February 8, 2019 – Cold and showery pattern returns with several weather systems forecast to bring low-elevation snow to the region into next week. Check ahead before planning travel into the foothills and mountains.


Partly to mostly cloudy skies cover the region early this morning as satellite imagery shows the cold upper low (and its bands of associated showers) off the northwest coast of California centered along 130W just to the south of 40N. Current temperatures are milder compared to 24 hours ago due to the cloud cover and range from the single digits in the mountain valleys to the mid 30s to mid 40s across the Central Valley.

Several cold systems are forecast to affect the region into early next week. This first disturbance and associated frontal band pivots through central California tonight bringing increased precipitation out ahead of it by late this afternoon or early this evening.

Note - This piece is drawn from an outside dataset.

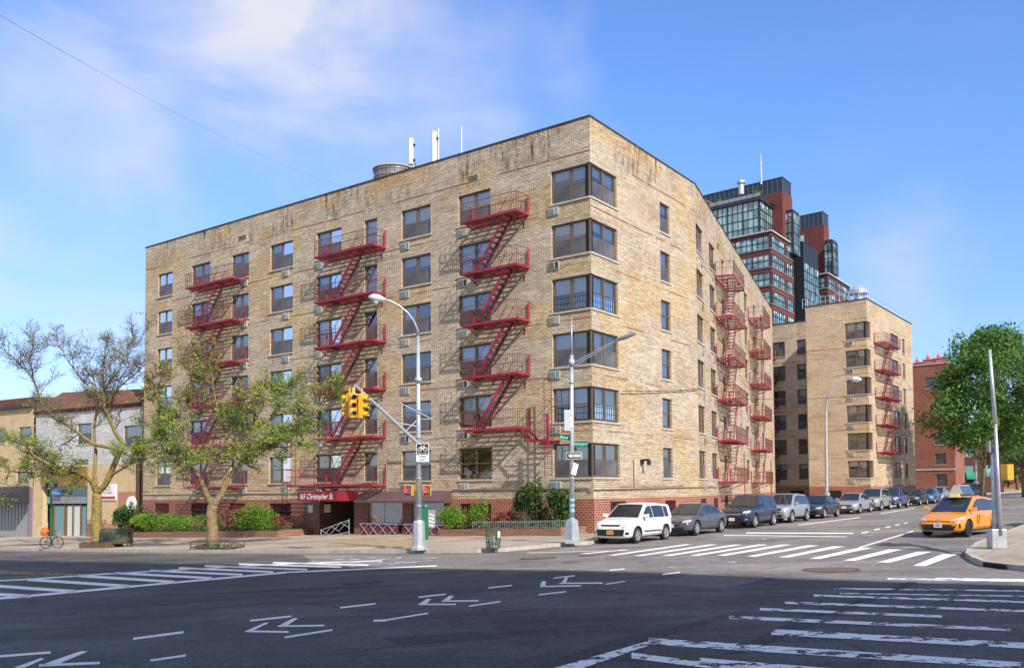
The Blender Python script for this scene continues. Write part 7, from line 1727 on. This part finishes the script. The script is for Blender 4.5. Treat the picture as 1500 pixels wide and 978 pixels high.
# storm drain at the right corner
p, q = G(1440, 829.8), G(1474, 834.2); m = MB(); d = (q-p).normalized(); n2 = Vector((d.y, -d.x, 0))*.12
m.hexa([p+n2*.03+Vector((0, 0, .01)), q+n2*.03+Vector((0, 0, .01)), q-n2*.1+Vector((0, 0, .01)), p-n2*.1+Vector((0, 0, .01)), p+n2*.03+Vector((0, 0, .12)), q+n2*.03+Vector((0, 0, .12)), q-n2*.1+Vector((0, 0, .12)), p-n2*.1+Vector((0, 0, .12))])
tag(m.build('storm_drain', DARK), 'dark storm drain mouth in the rounded kerb at the right corner', 'drain')
# overhead wires
def wire(label, a, b, sag=.5, r=.018, mt=None):
    m = MB(); m.path([a.lerp(b, i/16)-Vector((0, 0, sag*4*(i/16)*(1-i/16))) for i in range(17)], [r]*17, 4); return tag(m.build('overhead_wire', mt or BLACK), label, 'wire')
wire('thin wire crossing the sky at the upper left down to the roof', AT(-60, -12, 20), FL.P(18.2, -.5, ROOF+.2), .5, .005, mat('thin_cable', (.2, .24, .3), .6))
wire('dark cable strung along the side street between the two tan buildings', FRt.P(2.7, .15, AT(906, 570, 45.7).z), FRt.P(12, .1, 8.15), .05, .025)
wire('thin wire from the tan building across the second block to the right', FS.P(8, 1.0, 8.3), AT(1540, 520, 60), 1.0, .02)
wire('thin cable sloping from the second block past the red brick building', FG.P(17, .2, 12.2), AT(1500, 470, 90), .5, .02)

GR = {'shrub': 'shrubs in the brick planters', 'manhole_cover': 'iron covers set in the road', 'traffic_light': 'yellow traffic lights on the mast arm', 'street_lamp': 'street lamps', 'street_tree': 'street trees', 'brick_planter': 'brick planters along the building', 'roof_planter': 'draped boxes on the red brick roof', 'roof_antenna': 'antennas on the roof', 'pedestrian_signal': 'pedestrian signals', 'road_sign': 'small road signs', 'street_name_sign': 'green street name signs', 'overhead_wire': 'overhead wires', 'tree_guard': 'tree pit guards', 'potted_plant': 'rooftop plants', 'apartment_tower': 'brick and glass towers', 'signal_pole': 'signal poles'}
for o in list(bpy.data.objects):
    n0 = o.name.split('.')[0]
    if o.parent is None and n0 in GR and 'category' in o: o['group'] = GR[n0]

Snow levels remain fairly low, so accumulating snowfall likely again for the Coastal Range and foothills. Highest POP/QPF will be across the southern half of the forecast area with lighter amounts over the northern mountains and northern Sacramento Valley.

The break between the first system and a second stronger system will be very brief, and likely not noticeable for many areas. A brief break in showers will be possible Saturday morning before the next round of showers drops south with the cold front Saturday afternoon.

Another break will be possible later Sunday and Sunday night before a third system spreads precipitation back into the region early next week.

Although winter impacts are likely over the mountains this weekend due to moderate snowfall, the colder and drier source region of these weather systems will limit moisture and Valley rainfall. Therefore flood or debris flow impacts are not expected at the lower elevations. Best chance for a little snow across the northern Sacramento Valley will be Sunday.

Extended Discussion (Tuesday through Friday)

Active pattern is expected by mid-late next week given persistent troughing pattern. However, storm strength and timing differences are still evident leading to low confidence in specific details. Guidance suggests a strong system diving southward around the middle of next week that could have a chance to tap some Pacific moisture, and bring widespread precipitation across the region. At this point, the GFS is the most aggressive solution. In addition, the GFS and EC disagree with how quickly to eject this system eastward, with the ECMWF being much more progressive than the GFS. Additional waves of precipitation could be possible late in the week, potentially through next weekend.